On est le 20 juin. Alors que Libération se fabrique, l'équipe découvre une double page de pub : siglée Benetton, elle consiste en une photo de migrants sur l'Aquarius, un des bateaux qui sillonnent la Méditerranée pour porter secours à ceux qui tentent la traversée sur des rafiots. Gilets orange sur peaux noires, le cliché a de la gueule, est à la fois beau et signifiant, fort dans le fond comme la forme. «Drame», «tragédie» et «compassion» clignotent dans les cerveaux dès le premier regard. «Grosse gêne», aussi.
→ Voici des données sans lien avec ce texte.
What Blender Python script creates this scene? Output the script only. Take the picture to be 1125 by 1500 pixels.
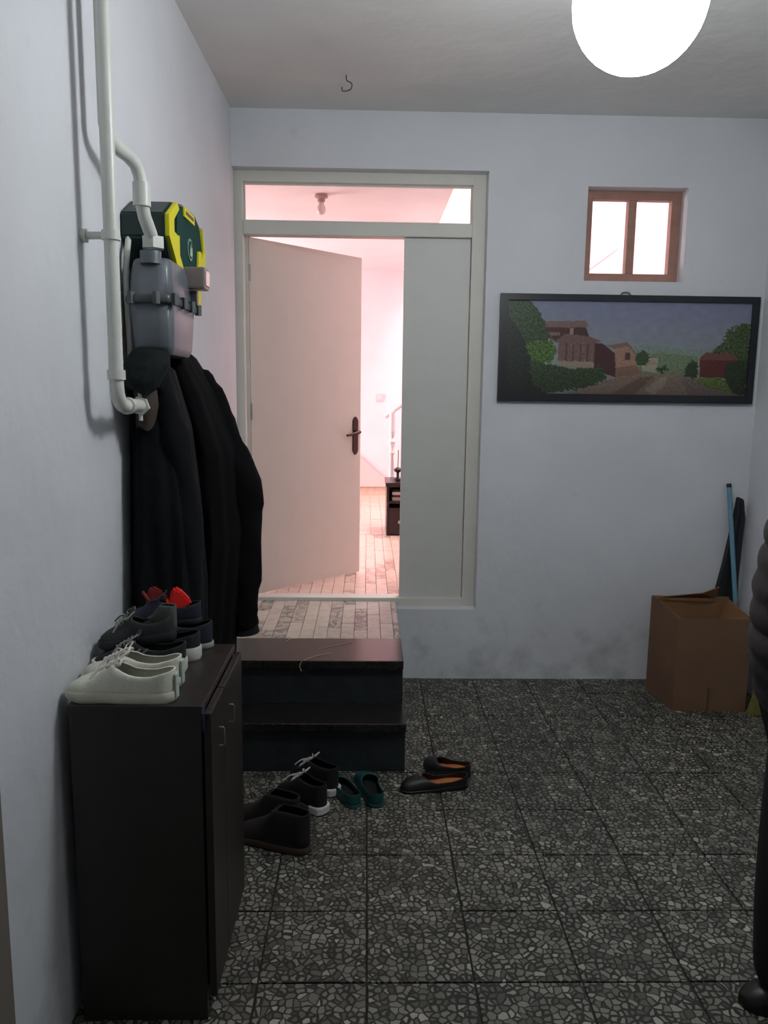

Car malgré l'absence de slogan, on est en présence d'une pub. En clair : la marque italienne fait de la com, sa com, avec le drame des migrants.
La provoc est de fait habituelle de la part d'Oliviero Toscani, compagnon de route de Benetton au long cours. Un prêtre embrassant une nonne, un malade du sida agonisant, une anorexique nue... A chaque fois, Toscani a renvoyé l'argument de l'engagement, de la dénonciation d'un fait de société insupportable. Toscani se présente en aiguillon qui empêche de tourner en rond, qui envoie des images choc pour créer l'électrochoc. Ses détracteurs objectent qu'il surfe sur une actualité brûlante pour que Benetton existe médiatiquement, pour faire le buzz.
Indécent opportunisme
Libération a décidé de ne pas passer la pub Benetton. Le lendemain, un déferlement de critiques tombait sur la pub. SOS Méditerranée, l'ONG qui affrète l'Aquarius, précisait se «dissocier entièrement de cette campagne», avec ce rappel à l'ordre (moral) : «La dignité des survivants doit être respectée en toutes circonstances. La tragédie humaine qui se déroule en Méditerranée ne doit jamais être utilisée à des fins commerciales.» C'est cela, précisément, qui dérange dans la démarche d'Oliviero Toscani : l'utilisation d'images coups de poing avec un argument moral – la dénonciation d'une situation ou la compassion pour des souffrances. Comme si Benetton faisait juste son devoir de citoyen vigilant et non de la com ; du social et non du business. D'où le soupçon de cynisme, d'indécent opportunisme.
Benetton fait polémique en utilisant des photos de migrants rescapés de l'Aquarius pour une campagne https://t.co/ljj5b6MD4F pic.twitter.com/q8QDKD30di
— Les Inrockuptibles (@lesinrocks) June 23, 2018
Mais de fait, l’esthétisation de thématiques sensibles n’a rien de neuf, notamment dans la mode : défilé «Clochards» de John Galliano chez Dior en 2000, défilé «Between» (avec des femmes nues ou en burqa) de Hussein Chalayan en 1998, collection «du scandale» d’Yves Saint Laurent (qui évoquait, en 1971, l'Occupation), coiffes indiennes lors d’un défilé Victoria's Secret en 2012 (éreinté pour «réappropriation culturelle »)... et ces temps-ci, certaines propositions qui jouent sur le côté récup-fripes, comme celle de Demna Gvasalia, peuvent suggérer une «esthétique SDF».
Regards affûtés
Alors, évidemment, il ne s’agit pas de censurer la mode, de la cantonner au «superficiel», de circonscrire les créativités. On a juste envie de dire à Toscani, Benetton et autres, qu’on n’est plus dans les années 80-90 et le règne de la provoc à pleins tuyaux. Depuis, via le numérique et les réseaux sociaux, la photographie s’est démocratisée et les regards se sont affûtés. Le grand public sait à la fois mieux produire lui-même du cliché et mieux le décrypter. Et mieux rejeter ceux qu’on voudrait lui vendre alors qu’il avait décidé, intuitivement, de les sanctuariser. Sachant qu'il est aussi plus conscient, et défiant, des ressorts du marketing. Au minimum, un message clair d'engagement et l'adhésion de SOS Méditerranée auraient été nécessaires pour justifier la démarche.